Saturday 4 August 2007

Grind

I'd like to do an Edinburgh preview, but I'm still in monomaniac mode and can't really think about anyone's shows but mine just yet. A couple more days and I'll start seeing things and telling you about them. In the meantime:

the dash is over, and the slog begins. Both shows are open and thus commences the daily grind of building an audience, raising press profile and, most importantly, helping both shows to bed in for a long run.

The needs of both shows are completely different. With Can of Worms, it's blowing off the cobwebs accumulated over a couple of weeks in the drawer - and a much longer period since it last squinted into the glare of an audience. The first show was a mite tentative, but yesterday's, kickstarted by the support of a couple of particularly vocal audience members, really took off. There's something about the permission generous laughter gives to the performers to be daring that really helps to transform this show. Yesterday had some really thrilling sections that were completely new to us all, and several of the old sections felt completely new-minted. A couple more good days and the performers will feel sufficiently emboldened to be so daring from the first moments of the show: then that laughter will be theirs by right.

Man Across the Way, on the other hand, sailed with great confidence out of an intensive rehearsal period and is now being buffetted on all sides by the demands of a new space and a fairly complex tech plot. Not to mention a tech/fit-up that ran from 11pm-3am and thoroughly knackered everyone while nonetheless not being quite sufficient. So the show isn't exactly being knocked off course so much as taking a little time to get the wind back into its sails. It's a show with a huge amount of energy, but the space is huge and somewhat echoing, so sucks some of that energy right out again. Added to a couple of tech problems that lead to the odd bit of pausiness, the whole thing still feels just a mite heavy. But it's not so much about energising - the energy's there, it's just not quite coming through - as balancing it. Again, a couple more shows and it should be properly centred.

Ideally I'd like a couple more previews for both; two isn't really enough for them to bed in. But "press night" in Edinburgh is a fairly meaningless term, as the press come whenever they like, and in any case we've none booked in for today. So it's another preview, albeit one for which people are paying full price.

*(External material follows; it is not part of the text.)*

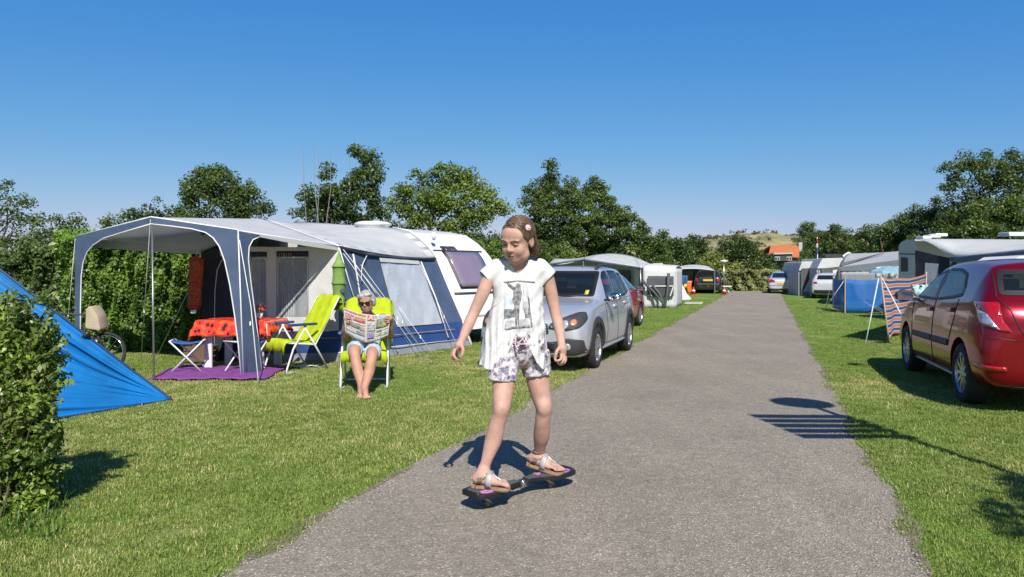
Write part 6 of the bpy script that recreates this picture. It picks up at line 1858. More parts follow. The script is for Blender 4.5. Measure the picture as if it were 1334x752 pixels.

But we do have the Scotsman booked for both shows over the next week. I'm not going to say when, as the actors don't want to know when there's press in and there's a tiny chance one of them might read this. I just wrote several more paragraphs bemoaning the power of one or two pens belonging to people whose authority (a particular problem in Edinburgh, where there are so many rookie reviewers) we have no reason to trust or even recognise. But I realised I was treading the age-old path of lamenting my powerlessness in the face of the press. The shows are good. The press will recognise that. FACT.